Published: Monday, April 14, 2014 12:20 p.m. CST • Updated: Wednesday, April 16, 2014 12:30 p.m. CST
Caption
Philip Johannsen

STERLING – A Sterling firefighter was being held Monday on a $300,000 bond after being arrested on a sexual assault charge involving a victim younger than 18.

Philip Johannsen, 36, was in the Whiteside County jail on a felony charge of aggravated criminal sexual abuse. He was arrested Wednesday.

According to a news release from the city of Sterling, a school resource police officer became aware of an allegation of sexual abuse from a student on April 8. After a preliminary investigation determined the suspect was a Sterling firefighter, Illinois State Police were called in to investigate.

Johannsen is on paid leave pending the state police inquiry, said Gary Cook, chief of the Twin City Joint Fire Command.

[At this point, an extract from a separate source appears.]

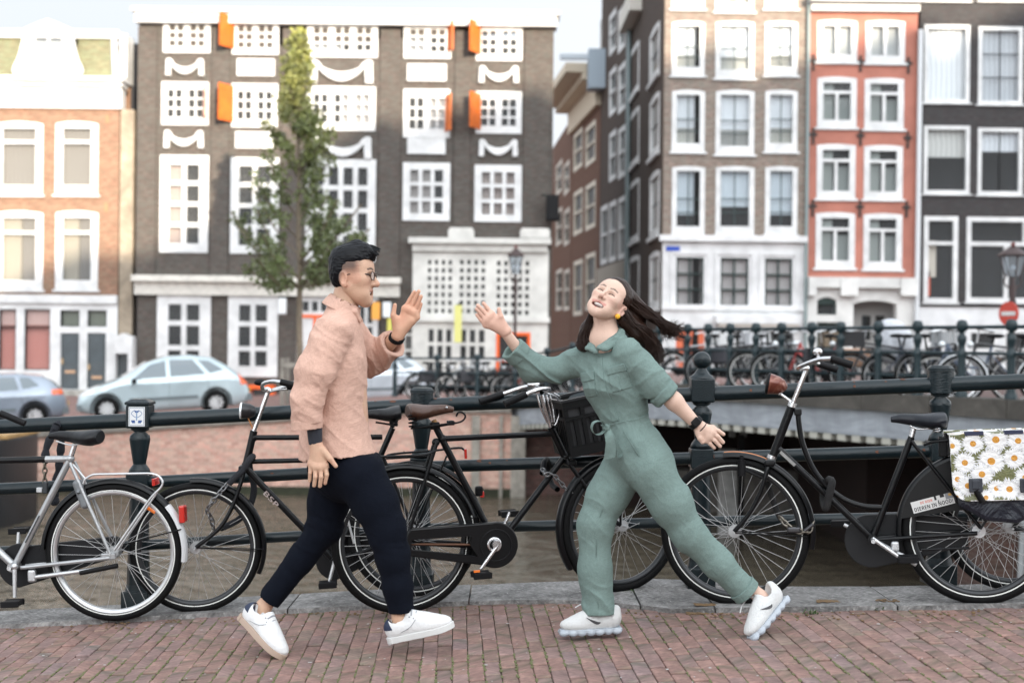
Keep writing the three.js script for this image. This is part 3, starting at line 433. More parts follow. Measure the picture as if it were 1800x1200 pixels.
// --- the wide black house with white frames and orange shutters
{
  const h = new House('black_house', 'wide black brick house with white small-paned windows, garlands and orange shutters', 'house', [Xat(240, ZA), ZA], [Xat(968, ZA), ZA], FAR);
  const wm = mat([0.135, 0.125, 0.118], 0.85, fbB(0.6)), top = h.rect([240, 46, 960, 200])[3];
  const big = [], add = (px, fn, o) => big.push([h.rect(px), fn, o]);
  const casement = (n, k = 0.16) => q => { const [l, b, r, t] = q, out = [], W = (r - l), gw = W * 0.66 / n, gap = (W - gw * n) / (n + 1); for (let i = 0; i < n; i++) { const x = l + gap + i * (gw + gap); out.push(...grid([x, b + (t - b) * 0.17, x + gw, t - (t - b) * 0.17], 0.02, 0.06, [1, 1, 1], n === 2 ? 2 : 2)); } return out; };
  const cw = [[[0.60, 0.60, 0.62], 0.05, 0.05, 0.45, 0.95]], cw2 = [[[0.5, 0.47, 0.46], 0.5, 0.05, 0.97, 0.95]];
  for (const [x0, y0, x1, y1, n, c] of [[287, 33, 370, 93, 2, cw], [408, 35, 490, 96, 2, cw2], [540, 37, 664, 101, 3, cw], [710, 40, 793, 103, 2, cw], [837, 43, 918, 107, 2], [284, 144, 367, 220, 2], [407, 147, 488, 224, 2], [540, 152, 660, 230, 3, cw2], [709, 157, 791, 242, 2, cw2], [836, 161, 917, 235, 2]]) add([x0, y0, x1, y1], casement(n), { out: 0.06, curtains: c });
  const g = (b, bar, rows, cols) => q => grid(q, b, bar, rows, cols);
  const pinkC = [[[0.42, 0.32, 0.28], 0, 0, 0.5, 1]];
  add([281, 273, 366, 444], g(0.33, 0.16, [1, 1, 1, 1], 2), { out: 0.06, curtains: pinkC }); add([405, 277, 490, 446], g(0.3, 0.16, [1, 1, 1, 1], 2), { out: 0.06 }); add([537, 280, 660, 460], g(0.30, 0.18, [1, 1, 1, 1], 4), { out: 0.06 });
  add([708, 286, 791, 388], g(0.26, 0.13, [1, 1, 1], 3), { out: 0.06, curtains: [[[0.45, 0.40, 0.37], 0, 0, 0.62, 1]] }); add([834, 290, 917, 390], g(0.26, 0.13, [1, 1, 1], 3), { out: 0.06, curtains: [[[0.46, 0.37, 0.33], 0, 0, 1, 1]] });
  add([276, 515, 370, 664], g(0.40, 0.18, [1, 1.2, 1.0], 2), { out: 0.08 }); add([401, 517, 488, 662], g(0.38, 0.17, [1, 1.2, 0.9], 2), { out: 0.08 });
  add([521, 520, 584, 700], q => grid([q[0], q[3] - 0.75, q[2], q[3]], 0.2, 0.1, [1], 3), { out: 0.05 }); add([622, 520, 664, 690], g(0.2, 0.12, [1, 1.3, 1.3], 2), { out: 0.08 });
  const shop = h.rect([725, 440, 963, 697]);
  h.wall(top, wm, [...big.map(q => q[0]), [shop[0] + 0.1, -0.3, shop[2] - 0.1, shop[3] - 0.05]], 0.4);
  for (const [q, fn, o] of big) h.window(q, fn(q), o);
  // pilasters: shallow vertical strips of the wall
  for (const [x0, x1, y0, y1] of [[241, 274, 47, 484], [371, 402, 48, 484], [495, 535, 50, 484], [667, 703, 52, 484], [669, 703, 520, 690], [799, 826, 54, 398], [921, 966, 56, 398]]) h.box('pilaster', [x0, y0, x1, y1], 0.003, 0.07, wm);
  // white garlands and panels between the storeys
  const swag = (px) => { const [l, b, r, t] = h.rect(px), W = r - l, H = t - b, s = new THREE.Shape(); s.moveTo(l, b + H * 0.05); s.lineTo(l + 0.02, t - 0.08); s.quadraticCurveTo(l + W * 0.1, t + 0.05, l + W * 0.2, t - H * 0.35); s.quadraticCurveTo(l + W / 2, b + H * 0.25, r - W * 0.2, t - H * 0.35); s.quadraticCurveTo(r - W * 0.1, t + 0.05, r - 0.02, t - 0.08); s.lineTo(r, b + H * 0.05); s.lineTo(r - W * 0.1, b + H * 0.05); s.lineTo(r - W * 0.12, t - H * 0.3); s.quadraticCurveTo(l + W / 2, b - H * 0.45, l + W * 0.12, t - H * 0.3); s.lineTo(l + W * 0.1, b + H * 0.05); s.closePath(); mesh('garland', extr(s, 0.1, 0.03).translate(0, 0, 0.03), frameWhite, h.g); };
  for (const p of [[293, 103, 358, 134], [545, 105, 655, 148], [843, 116, 911, 147], [290, 229, 357, 261], [553, 240, 652, 280], [843, 245, 909, 276]]) swag(p);
  for (const p of [[417, 104, 483, 134], [716, 113, 785, 143], [414, 232, 480, 261], [716, 243, 783, 271]]) { const o = h.box('panel', p, 0.003, 0.10, frameWhite); }
  // shutters standing open
  const om = mat([0.62, 0.135, 0.012], 0.5, { map: VT });
  const shutter = (px, y0, y1, out, lean, m = om) => { const [l, b] = h.f(px, y1), t = h.f(px, y0)[1], s = mesh('shutter', merge([boxGeo(-0.03, 0.03, b, t, 0, out), boxGeo(-0.045, 0.045, b + 0.08, b + 0.2, 0.08, out - 0.08), boxGeo(-0.045, 0.045, t - 0.2, t - 0.08, 0.08, out - 0.08)]), m, h.g); s.position.set(l, 0, 0.06); s.rotation.y = lean; };
  for (const [px, y0, y1, lean] of [[411, 29, 86, -0.55], [409, 151, 215, -0.55], [844, 41, 96, -0.5], [844, 166, 228, -0.5]]) shutter(px, y0, y1, 0.72, lean);
  for (const [px, y0, y1] of [[787, 41, 92], [783, 168, 232], [358, 155, 208]]) shutter(px, y0, y1, 0.5, 0.42, px < 400 ? mat([0.72, 0.42, 0.32], 0.6) : om);
  // roof cornice
  const ct = h.rect([236, 28, 972, 46]); mesh('cornice', merge([boxGeo(-0.1, h.w + 0.1, ct[1], ct[3], -0.5, 0.35), boxGeo(-0.2, h.w + 0.2, ct[3] + 0.002, ct[3] + 0.14, -0.6, 0.5)]), frameWhite, h.g);
  // cornice over the ground floor
  const gc = h.rect([238, 486, 703, 520]); mesh('plinth_cornice', merge([boxGeo(gc[0], gc[2], gc[1], gc[3] - 0.22, 0.075, 0.22), boxGeo(gc[0] - 0.05, gc[2] + 0.05, gc[3] - 0.218, gc[3], 0.003, 0.45)]), mat([0.72, 0.69, 0.63], 0.6, { map: VT }), h.g);
  // white shop front
  const sw = mat([0.72, 0.71, 0.67], 0.55, { map: rep(VT, 0.5) });
  const G = [[750, 455, 797, 553, 4, 7], [806, 455, 855, 553, 4, 7], [871, 457, 932, 556, 5, 7], [750, 575, 797, 662, 3, 3], [806, 576, 855, 662, 3, 3], [708, 586, 730, 645, 1, 2]].map(([a, b, c, d, n, m]) => [h.rect([a, b, c, d]), n, m]), od = h.rect([872, 584, 932, 690]);
  const s = poly([[shop[0], -0.3], [shop[2], -0.3], [shop[2], shop[3]], [shop[0], shop[3]]]); for (const [q] of [...G.slice(0, 5), [od]]) { const p = new THREE.Path(); p.moveTo(q[0], q[1]); p.lineTo(q[2], q[1]); p.lineTo(q[2], q[3]); p.lineTo(q[0], q[3]); s.holes.push(p); }
  mesh('shop_front', extr(s, 0.5).translate(0, 0, -0.25), sw, h.g);
  for (const [q, n, m] of G.slice(0, 5)) h.window(q, grid(q, m === 7 ? 0.05 : 0.07, m === 7 ? 0.125 : 0.12, Array(m).fill(1), n), { out: 0.24, mat: sw, pane: paneM });
  h.window(G[5][0], grid(G[5][0], 0.08, 0.1, [1, 1], 1), { out: 0.1, mat: sw, curtains: [[[0.1, 0.1, 0.1], 0, 0, 1, 1]] });
  const oc = mat([0.80, 0.12, 0.015], 0.45); h.window(od, grid(od, 0.11, 0.1, [0.45, 0.55], 2), { name: 'door', out: 0.27, mat: oc });
  const ch = h.rect([720, 420, 968, 441]); mesh('shop_cornice', merge([boxGeo(ch[0] + 0.12, ch[2] - 0.12, ch[1] - 0.04, ch[3] - 0.2, 0.256, 0.42), boxGeo(ch[0], ch[2], ch[3] - 0.198, ch[3], -0.2, 0.62)]), sw, h.g);
  for (const p of [[789, 402, 834, 420], [914, 403, 966, 420]]) { const [l, b, r, t] = h.rect(p); mesh('pedestal_block', extr(poly([[l, b + 0.003], [r, b + 0.003], [r, t - 0.1], [r - 0.08, t], [l + 0.08, t], [l, t - 0.1]]), 0.5).translate(0, 0, 0.08), sw, h.g); }
  h.box('ledge', [722, 557, 966, 566], 0.256, 0.42, sw);
  // doorway with orange frame behind the tree, hatch by the street
  const d2 = h.rect([523, 553, 583, 700]); h.window(d2, grid(d2, 0.11, 0.1, [1], 2), { name: 'door', out: 0.1, mat: oc });
  const d3 = h.rect([438, 676, 484, 722]); d3[1] = Math.max(d3[1], -0.45); h.window(d3, grid(d3, 0.14, 0.1, [1], 1), { name: 'hatch', out: 0.45, depth: 0.5, mat: oc });
  h.room(top); h.body(top, 11, wm);
  h.box('chimney', [560, -20, 610, 30], -6, -5, mat([0.3, 0.17, 0.12], 0.9, fbB()));
}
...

The city is conducting an internal investigation pursuant to the state Firemen's Disciplinary Act, the news release said.

On the same day Johannsen was taken into custody, a woman obtained an emergency order of protection against him, according to Whiteside County's online court records. Johannsen was found guilty of drunken driving in 2001, court records state.

On a regular basis, the state police release reports to the media, but the agency revealed nothing about Johannsen's arrest. A state police official declined comment on the case Monday.

Sauk Valley Media got a tip from a resident about the arrest. When asked about it Monday, Cook issued an already-drafted news release a few minutes later that was labeled "for release upon inquiry."

In 2012, Johannsen was quoted in a story on Quad Cities TV station KWQC, which addressed the issue about whether the Rock Falls and Sterling departments should consolidate.

"We don't see consolidation as being viable," Johannsen, then a union secretary and treasurer, told the station.

Sterling's fire crews, he said, already were understaffed. And he said the departments' shared fire chief was stretched thin, according to the KWQC story.

The departments have since combined their command structures.